Interest in CST has dramatically increased over the past 50 years since the publication in English of the works of Gramsci and the Frankfurt School during the 1970s. However.it is only since the end of the Cold War that interest in CST has exploded with numerous works surveying CST in the social sciences. The original publications within early CST include Gramsci’s Prison Notebooks published in Italian between 1948 and 1951, and published in English in 1971; Horkheimer’s ‘Traditional and Critical Theory’ in 1937 [1972]; and Polanyi's The Great Transformation in 1944. More controversial is the identification of the works of Arendt with CST. However, Arendt did argue ‘it is true that in his early work [Marx] spoke of the social question in political terms and interpreted the predicament of poverty in categories of oppression and exploitation’ (Arendt 1963, 63). As Heather and Stolz (1979, 2) have argued,‘it is Arendt rather than the Critical Theorists who embodies the mode of thought appropriate to what Rosa Luxemburg once referred to as the “school of public life itself ”’.
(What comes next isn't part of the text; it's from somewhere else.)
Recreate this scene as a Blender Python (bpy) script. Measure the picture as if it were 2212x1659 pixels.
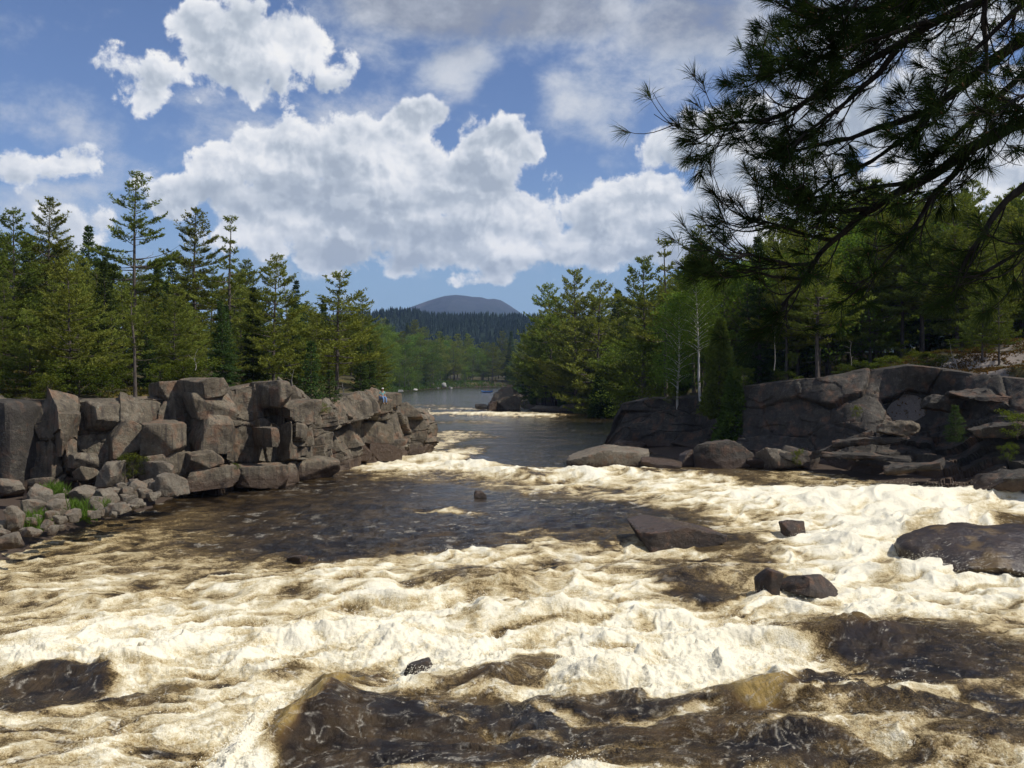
import bpy, bmesh, math, random
import numpy as np
from mathutils import Vector, Matrix, Euler

# ------------------------------------------------------------------ scene, camera, light
SC = bpy.context.scene
COL = SC.collection
for _o in list(bpy.data.objects):
    bpy.data.objects.remove(_o)
W_, H_ = 2212.0, 1659.0          # measuring frame: pixels of the photograph scaled to 2212 wide
F_, CX, HY = 1995.0, 1106.0, 810.0   # focal length in those pixels, centre column, horizon row
CAMZ = 7.0                        # eye height over the calm water of the pool

cam_data = bpy.data.cameras.new('camera')
cam = bpy.data.objects.new('camera', cam_data)
COL.objects.link(cam)
cam.location = (0, 0, CAMZ)
cam.rotation_euler = (math.radians(90), 0, 0)
cam_data.sensor_width = 36.0
cam_data.lens = 36.0 * F_ / W_
cam_data.shift_y = (HY - H_ / 2) / W_
cam_data.clip_start = 0.1
cam_data.clip_end = 60000
SC.camera = cam

SUN_AZ = math.radians(105)        # clockwise from +Y (the view), so to the right and a little behind
SUN_EL = math.radians(52)
sun_dir = Vector((math.sin(SUN_AZ) * math.cos(SUN_EL), math.cos(SUN_AZ) * math.cos(SUN_EL), math.sin(SUN_EL)))
sd = bpy.data.lights.new('sun', 'SUN')
sd.energy = 4.7
sd.angle = math.radians(0.53)
sd.color = (1.0, 0.95, 0.86)
sun = bpy.data.objects.new('sun', sd)
COL.objects.link(sun)
sun.rotation_euler = sun_dir.to_track_quat('Z', 'Y').to_euler()

SC.view_settings.view_transform = 'Standard'
SC.view_settings.look = 'None'
SC.view_settings.exposure = 0.0
SC.view_settings.gamma = 1.0
SC.view_settings.use_curve_mapping = False
SC.render.engine = 'CYCLES'
cy = SC.cycles
cy.max_bounces = 5
cy.diffuse_bounces = 2
cy.glossy_bounces = 2
cy.transmission_bounces = 3
cy.transparent_max_bounces = 6
cy.volume_bounces = 0
cy.caustics_reflective = False
cy.caustics_refractive = False
cy.sample_clamp_direct = 3.0
cy.sample_clamp_indirect = 2.0
cy.use_denoising = True
try:
    cy.denoiser = 'OPENIMAGEDENOISE'
    cy.denoising_input_passes = 'RGB_ALBEDO_NORMAL'
    cy.denoising_prefilter = 'ACCURATE'
except Exception:
    cy.use_denoising = False

# ------------------------------------------------------------------ sky: Nishita air with cumulus
world = bpy.data.worlds.new('World')
SC.world = world
world.use_nodes = True
wt = world.node_tree
wt.nodes.clear()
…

The origins of many CST analyses of European integration are found in the works of scholars such as Hall (1986) and Mouffe who began working with Gramscian hegemony in the 1970s and 1980s, while Balibar drew on Marx and Gramsci to examine race, nation, class, and Europe in the 1970s and 1980s. Fraser introduced a gender critique of Frankfurt School theory and Habermas into CST in the 1980s, with a later series of interventions on the rescaling of economic regulation to regional trading blocs like the European Union (EU)EU. The second generation of post-Cold War CST analyses of European integration built on these origins and insights to contribute to increasing interest from scholars such as Calhoun examining the works of Habermas and Arendt (see Eriksen’s chapter on Habermas in this volume).
The development of CST as a critical theoretical approach to European integration grew through the 1990s, with an increasing concern for understanding and challenging the social production of knowledge; for historicising and contextualising subjectivity; and a commitment to progress and emancipation as the goals of research (Manners 2007,81).